I am looking to buy a 4 family and will have a mortgage on this. My lender won't lend to a newly created LLC. my plan is to take tile in my name and then move it to an LLC via quit claim.
I am aware this can trigger the due on sales clause from the lender but I was wondering there are other things to consider as well, or if there is a better way to do this?
as always thanks in advance!
Chris
Most Popular Reply

Some lenders will lend to LLCs, not all but some.
What is the purpose of the LLC? taxes, anonymity, or asset protection. Those can be 3 different issues and sometimes conflicting issues.
Here to transfer from personal name to LLC will cost 2-5% transfer taxes and some smaller recording fees. Then if you rifi, you'll have to unravel and transfer title again costing another 2-5%. Check with your title company ot your state to see if they'll charge transfer taxes.
Many insurance companies charge higher premiums for properties in LLC, writing commercial policies instead of residential, so there's another costs.
And using a Quit Claim Deed is worst way to transfer title. If you have a warranty deed, and why wouldn't you, why sever that warranty and give a deed with no warranty. Future title searchers will wonder why the QCD, what's wrong with this title?
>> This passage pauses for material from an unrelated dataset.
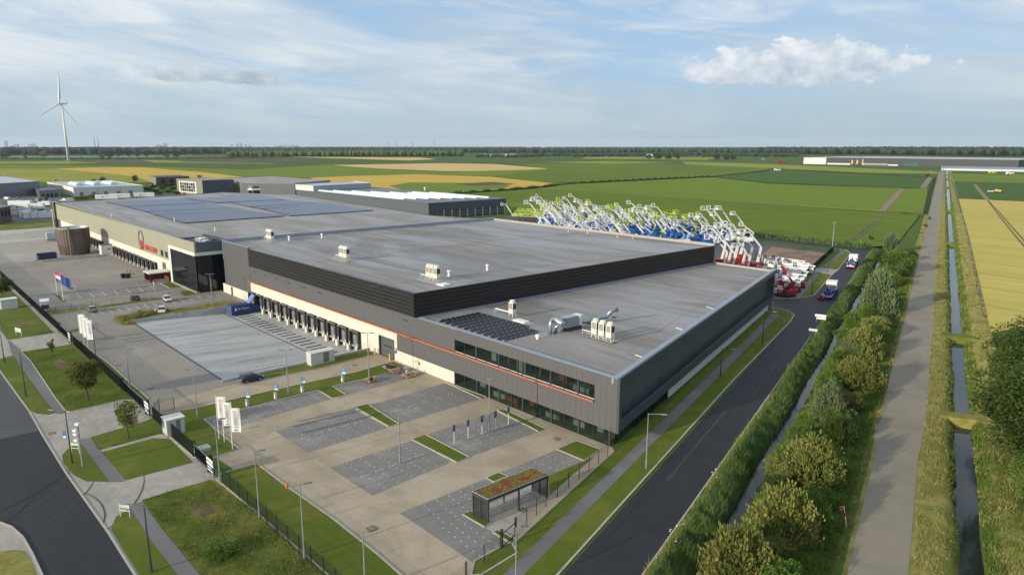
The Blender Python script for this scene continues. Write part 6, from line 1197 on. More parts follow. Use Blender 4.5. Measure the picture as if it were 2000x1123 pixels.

And also lastly transferring title to a new entity will invalidate most title insurance. so you paid for title insurance maybe thousands of dollars, then you throw it away. most title insurance is only valid as long as you own the property, by "selling" to your LLC, you don't own the property the LLC does, its a break in ownership.
Title problems are rare. We've had issues going back 2 owners before us, where a mortgage wasn't satisfied. 2 owners since got title insurance, in error. If we had invalidated the title insurance we could not have filed a insurance claim. Another time there was a unrecorded municipal lien for improvements. Not recorded at the courthouse. Title insurance paid that claim also.
Just got a property worth maybe $40-50K. There's an outstanding mortgage from 2 owners ago for $140,000.